Ocidente deveria chegar a acordo sobre seus
objetivos na Ucrânia
O Globo
Com a guerra na Ucrânia perto de completar
quatro meses e os russos conquistando mais território, o Ocidente precisa entrar
em acordo sobre seus objetivos. O primeiro-ministro britânico, Boris Johnson,
afirma que os ucranianos devem vencer a guerra. O chanceler alemão, Olaf
Scholz, costuma declarar que a Rússia não pode ganhar. O presidente americano,
Joe Biden, parece ficar num meio-termo, afirmando que a meta é uma Ucrânia
livre e independente. Mais que um jogo de palavras, as diferentes leituras
denotam percepção distinta dos riscos envolvidos.
Quem, como os dirigentes de Reino Unido,
Polônia, Estônia e Finlândia, fala na vitória da Ucrânia teme o expansionismo
de Vladimir Putin. Segundo eles, o atual conflito é uma chance de dar uma lição
à Rússia sobre o custo de atacar, sem provocação, um país independente. Aceitar
uma vitória russa equivaleria a um incentivo a novas invasões.
Os países que evitam dizer que a meta é o
triunfo dos ucranianos receiam o que uma derrota provocaria nas decisões de
Putin. Para integrantes do governo americano, um vexame militar poderia levar o
líder russo a usar armas nucleares, rompendo a escrita respeitada desde o final
da Segunda Guerra Mundial, sabe-se lá com que consequências.

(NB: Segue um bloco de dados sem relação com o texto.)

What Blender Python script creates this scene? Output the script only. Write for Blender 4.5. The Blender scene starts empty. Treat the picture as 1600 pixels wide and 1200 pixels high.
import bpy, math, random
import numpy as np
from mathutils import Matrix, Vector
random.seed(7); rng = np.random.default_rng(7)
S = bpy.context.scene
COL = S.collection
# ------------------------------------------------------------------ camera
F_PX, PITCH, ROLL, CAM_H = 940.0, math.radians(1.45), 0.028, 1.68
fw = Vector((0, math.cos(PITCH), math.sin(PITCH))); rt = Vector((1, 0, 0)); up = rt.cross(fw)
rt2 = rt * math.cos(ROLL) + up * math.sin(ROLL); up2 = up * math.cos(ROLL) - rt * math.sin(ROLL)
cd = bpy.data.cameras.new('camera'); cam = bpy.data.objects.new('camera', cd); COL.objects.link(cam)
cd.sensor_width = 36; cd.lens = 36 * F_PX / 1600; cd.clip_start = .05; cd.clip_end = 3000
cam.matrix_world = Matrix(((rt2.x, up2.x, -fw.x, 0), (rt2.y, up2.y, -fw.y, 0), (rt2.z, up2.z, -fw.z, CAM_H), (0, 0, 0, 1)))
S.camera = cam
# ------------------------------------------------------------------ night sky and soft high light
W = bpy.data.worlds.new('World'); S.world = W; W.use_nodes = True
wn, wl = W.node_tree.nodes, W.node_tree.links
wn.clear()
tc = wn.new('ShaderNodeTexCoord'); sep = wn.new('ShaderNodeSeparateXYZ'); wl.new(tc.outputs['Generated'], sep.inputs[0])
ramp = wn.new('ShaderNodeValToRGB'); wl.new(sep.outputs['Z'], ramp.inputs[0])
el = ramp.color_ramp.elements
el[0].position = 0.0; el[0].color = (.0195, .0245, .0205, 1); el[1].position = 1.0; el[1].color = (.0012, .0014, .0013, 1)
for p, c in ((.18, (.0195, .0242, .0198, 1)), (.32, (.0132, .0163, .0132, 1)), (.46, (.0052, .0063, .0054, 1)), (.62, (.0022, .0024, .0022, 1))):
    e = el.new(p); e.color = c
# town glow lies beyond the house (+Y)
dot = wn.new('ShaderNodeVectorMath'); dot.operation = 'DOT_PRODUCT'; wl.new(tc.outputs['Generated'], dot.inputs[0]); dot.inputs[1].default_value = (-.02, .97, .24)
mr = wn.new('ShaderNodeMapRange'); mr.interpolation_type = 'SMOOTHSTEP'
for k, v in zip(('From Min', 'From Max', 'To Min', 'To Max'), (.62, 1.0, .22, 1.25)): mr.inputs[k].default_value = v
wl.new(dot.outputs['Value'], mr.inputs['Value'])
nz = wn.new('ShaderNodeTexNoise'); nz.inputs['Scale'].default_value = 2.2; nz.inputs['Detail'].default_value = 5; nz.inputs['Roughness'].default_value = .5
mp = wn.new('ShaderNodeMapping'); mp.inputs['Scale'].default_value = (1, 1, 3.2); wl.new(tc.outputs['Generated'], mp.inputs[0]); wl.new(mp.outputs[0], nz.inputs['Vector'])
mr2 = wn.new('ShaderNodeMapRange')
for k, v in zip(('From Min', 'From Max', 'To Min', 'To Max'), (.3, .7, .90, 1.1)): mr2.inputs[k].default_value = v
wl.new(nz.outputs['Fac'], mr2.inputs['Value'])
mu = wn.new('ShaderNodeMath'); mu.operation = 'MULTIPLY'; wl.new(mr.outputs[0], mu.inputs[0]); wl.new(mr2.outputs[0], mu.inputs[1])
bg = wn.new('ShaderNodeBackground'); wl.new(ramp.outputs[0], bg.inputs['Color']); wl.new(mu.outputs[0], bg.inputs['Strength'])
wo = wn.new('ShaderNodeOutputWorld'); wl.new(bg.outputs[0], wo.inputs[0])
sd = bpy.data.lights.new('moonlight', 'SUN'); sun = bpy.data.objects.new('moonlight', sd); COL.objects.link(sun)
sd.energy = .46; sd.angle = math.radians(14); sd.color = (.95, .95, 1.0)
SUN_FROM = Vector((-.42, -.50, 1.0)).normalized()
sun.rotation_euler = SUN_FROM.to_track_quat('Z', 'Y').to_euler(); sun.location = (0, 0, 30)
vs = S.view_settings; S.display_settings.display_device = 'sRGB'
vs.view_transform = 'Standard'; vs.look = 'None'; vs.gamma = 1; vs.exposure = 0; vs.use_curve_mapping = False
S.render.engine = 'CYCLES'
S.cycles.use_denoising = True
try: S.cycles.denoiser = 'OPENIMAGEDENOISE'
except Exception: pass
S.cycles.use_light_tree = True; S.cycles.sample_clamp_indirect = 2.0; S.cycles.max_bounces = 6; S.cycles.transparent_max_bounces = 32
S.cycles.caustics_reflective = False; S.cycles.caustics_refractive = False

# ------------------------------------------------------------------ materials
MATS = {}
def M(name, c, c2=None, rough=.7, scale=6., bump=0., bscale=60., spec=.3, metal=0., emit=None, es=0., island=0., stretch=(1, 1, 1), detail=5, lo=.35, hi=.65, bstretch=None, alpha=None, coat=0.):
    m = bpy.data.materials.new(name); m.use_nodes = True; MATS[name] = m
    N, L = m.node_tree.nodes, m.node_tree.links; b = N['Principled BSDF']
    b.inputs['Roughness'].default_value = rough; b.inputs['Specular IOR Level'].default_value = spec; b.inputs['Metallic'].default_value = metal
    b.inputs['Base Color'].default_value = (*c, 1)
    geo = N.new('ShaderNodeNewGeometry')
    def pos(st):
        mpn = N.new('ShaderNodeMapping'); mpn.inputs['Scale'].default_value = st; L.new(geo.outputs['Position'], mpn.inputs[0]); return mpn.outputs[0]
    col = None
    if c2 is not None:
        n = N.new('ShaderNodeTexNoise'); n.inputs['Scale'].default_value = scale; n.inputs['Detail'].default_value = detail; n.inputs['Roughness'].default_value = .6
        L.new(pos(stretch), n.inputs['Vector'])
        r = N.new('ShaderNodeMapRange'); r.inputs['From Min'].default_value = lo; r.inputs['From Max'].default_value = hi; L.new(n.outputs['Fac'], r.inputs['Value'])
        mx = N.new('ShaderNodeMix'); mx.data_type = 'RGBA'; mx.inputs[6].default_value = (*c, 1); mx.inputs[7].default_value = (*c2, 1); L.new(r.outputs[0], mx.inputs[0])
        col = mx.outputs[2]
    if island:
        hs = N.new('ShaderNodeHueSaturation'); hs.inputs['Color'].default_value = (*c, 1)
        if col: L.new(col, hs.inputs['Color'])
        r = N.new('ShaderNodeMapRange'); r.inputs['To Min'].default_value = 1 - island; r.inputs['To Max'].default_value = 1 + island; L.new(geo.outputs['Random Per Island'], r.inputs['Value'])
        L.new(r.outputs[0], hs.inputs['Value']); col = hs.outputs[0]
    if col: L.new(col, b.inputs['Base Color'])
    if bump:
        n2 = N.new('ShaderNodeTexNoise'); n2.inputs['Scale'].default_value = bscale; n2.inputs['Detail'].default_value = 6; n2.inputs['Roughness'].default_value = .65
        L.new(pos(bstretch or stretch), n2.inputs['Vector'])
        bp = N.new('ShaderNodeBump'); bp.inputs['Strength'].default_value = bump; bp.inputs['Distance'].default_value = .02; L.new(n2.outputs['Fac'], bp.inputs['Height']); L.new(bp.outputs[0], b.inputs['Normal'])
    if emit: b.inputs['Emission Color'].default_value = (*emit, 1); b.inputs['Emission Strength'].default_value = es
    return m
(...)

A diferença de visões está afetando o que
ocorre nos campos de batalha. As forças ucranianas ganham em entusiasmo, mas
perdem na capacidade bélica. Seu arsenal pode disparar cerca de 5 mil projéteis
de artilharia por dia, um décimo do poder de fogo russo. Está acabando a
munição de seus armamentos antiquados, e as armas prometidas pelo Ocidente
chegam a conta-gotas. Além da pronta entrega do que já foi anunciado, seria
necessário enviar armamentos de mais longo alcance para que os ucranianos
pudessem atingir a artilharia e as linhas de suprimento russas sem correr
riscos na linha de frente.
Ciente da situação, o presidente ucraniano,
Volodymyr Zelensky, não para de pedir mais ajuda. Por enquanto, continua
recebendo visitas de dirigentes europeus — nesta semana vieram o alemão Scholz,
o francês Emmanuel Macron, o italiano Mario Draghi e o romeno Klaus Iohannis.
Nem a recomendação da Comissão Europeia para que a Ucrânia seja aceita como
candidata a ingressar na União Europeia, apoiada por eles, muda a situação no
front.
Os combates de rua entre soldados
ucranianos e russos em Severodonetsk são críticos para definir o destino do
Donbass, região de maioria russa no leste do país. As tropas de Putin estão
mais perto de tomar toda a área. A eventual conquista não necessariamente
significaria o fim do conflito. Nem a recuperação do terreno perdido pela
Ucrânia terminaria com a guerra. Ninguém sabe quando os dois lados aceitarão
parar de lutar. O Ocidente poderia exercer um papel decisivo para fazer cessar
o conflito — se ao menos soubesse o que deseja.